┌─ Collected material
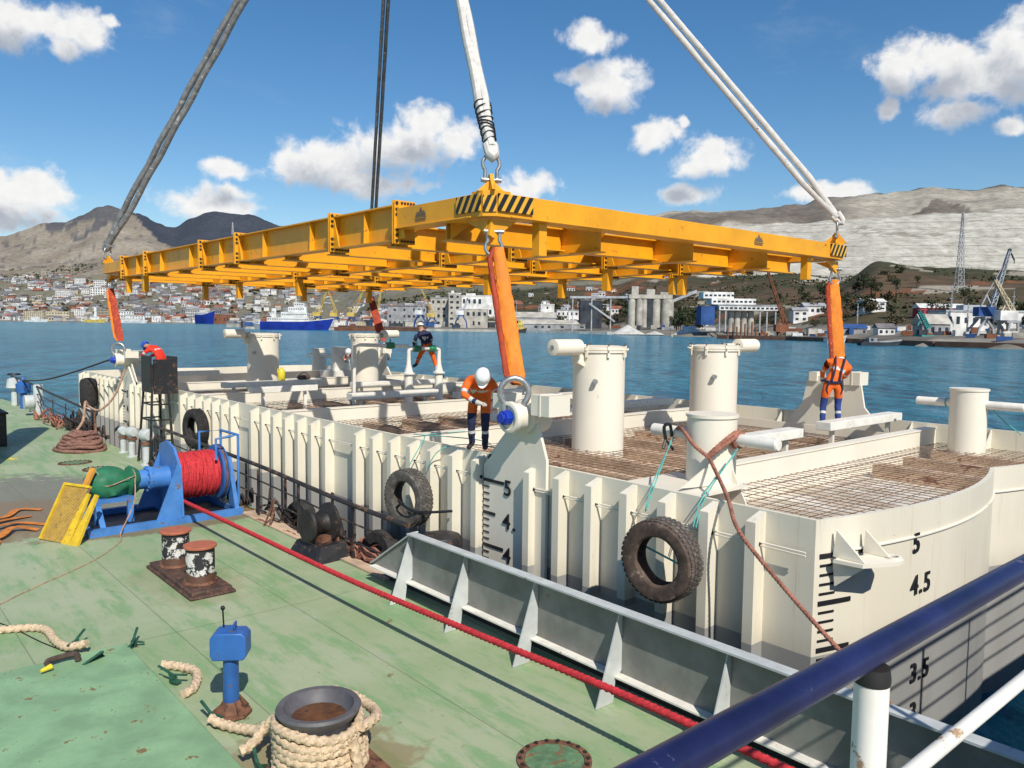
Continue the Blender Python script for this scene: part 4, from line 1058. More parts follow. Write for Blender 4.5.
# blue control pedestal with lever
p = thing('control_pedestal', 'blue control box on a blue column with an upright black lever', 'control pedestal', (3.14, 8.12, DZ), 0)
k = MB(); k.lathe((0, 0, 0), [(.19, 0), (.21, .02), (.21, .04), (.1, .055)], 8, a0=.3); k.lathe((0, 0, 0), [(.15, .05), (.09, .16)], 8)
for a in range(4): k.prism([(.08 * math.cos(a * pi / 2), .08 * math.sin(a * pi / 2), .05), (.19 * math.cos(a * pi / 2), .19 * math.sin(a * pi / 2), .05), (.08 * math.cos(a * pi / 2), .08 * math.sin(a * pi / 2), .2)], (.01, .01, 0))
k.build('foot', 'rust', p)
MB().lathe((0, 0, 0), [(.082, .05), (.08, .67)], 24).build('column', 'blue_paint', p)
k = MB(); A_ = -.62; ca, sa = math.cos(A_), math.sin(A_)
prof = [(-.16, .63), (.15, .63), (.185, .67), (.185, .87), (.14, .92), (-.14, .92), (-.185, .87), (-.185, .68)]
k.prism([(u * ca + .12 * sa, u * sa - .12 * ca, z) for u, z in prof], (-.24 * sa, .24 * ca, 0)); k.build('control_box', 'blue_paint', p, bevel=.012)
k = MB(); k.box((-.02, .02, .937), (.13, .10, .035), rz=A_); k.box((.05, .0, .96), (.02, .09, .06), rz=A_); k.build('lever_mount', 'blue_paint', p)
k = MB(); k.cyl((-.06, .02, .93), (-.07, .02, 1.15), .009, 8); k.ell((-.07, .02, 1.165), (.024, .024, .026)); k.build('lever', 'wire_black', p)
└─
[Task to carry out]
Omit every picture, then repeat the remaining data exactly as it appears above.

[Completed exercise]
Continue the Blender Python script for this scene: part 4, from line 1058. More parts follow. Write for Blender 4.5.
# blue control pedestal with lever
p = thing('control_pedestal', 'blue control box on a blue column with an upright black lever', 'control pedestal', (3.14, 8.12, DZ), 0)
k = MB(); k.lathe((0, 0, 0), [(.19, 0), (.21, .02), (.21, .04), (.1, .055)], 8, a0=.3); k.lathe((0, 0, 0), [(.15, .05), (.09, .16)], 8)
for a in range(4): k.prism([(.08 * math.cos(a * pi / 2), .08 * math.sin(a * pi / 2), .05), (.19 * math.cos(a * pi / 2), .19 * math.sin(a * pi / 2), .05), (.08 * math.cos(a * pi / 2), .08 * math.sin(a * pi / 2), .2)], (.01, .01, 0))
k.build('foot', 'rust', p)
MB().lathe((0, 0, 0), [(.082, .05), (.08, .67)], 24).build('column', 'blue_paint', p)
k = MB(); A_ = -.62; ca, sa = math.cos(A_), math.sin(A_)
prof = [(-.16, .63), (.15, .63), (.185, .67), (.185, .87), (.14, .92), (-.14, .92), (-.185, .87), (-.185, .68)]
k.prism([(u * ca + .12 * sa, u * sa - .12 * ca, z) for u, z in prof], (-.24 * sa, .24 * ca, 0)); k.build('control_box', 'blue_paint', p, bevel=.012)
k = MB(); k.box((-.02, .02, .937), (.13, .10, .035), rz=A_); k.box((.05, .0, .96), (.02, .09, .06), rz=A_); k.build('lever_mount', 'blue_paint', p)
k = MB(); k.cyl((-.06, .02, .93), (-.07, .02, 1.15), .009, 8); k.ell((-.07, .02, 1.165), (.024, .024, .026)); k.build('lever', 'wire_black', p)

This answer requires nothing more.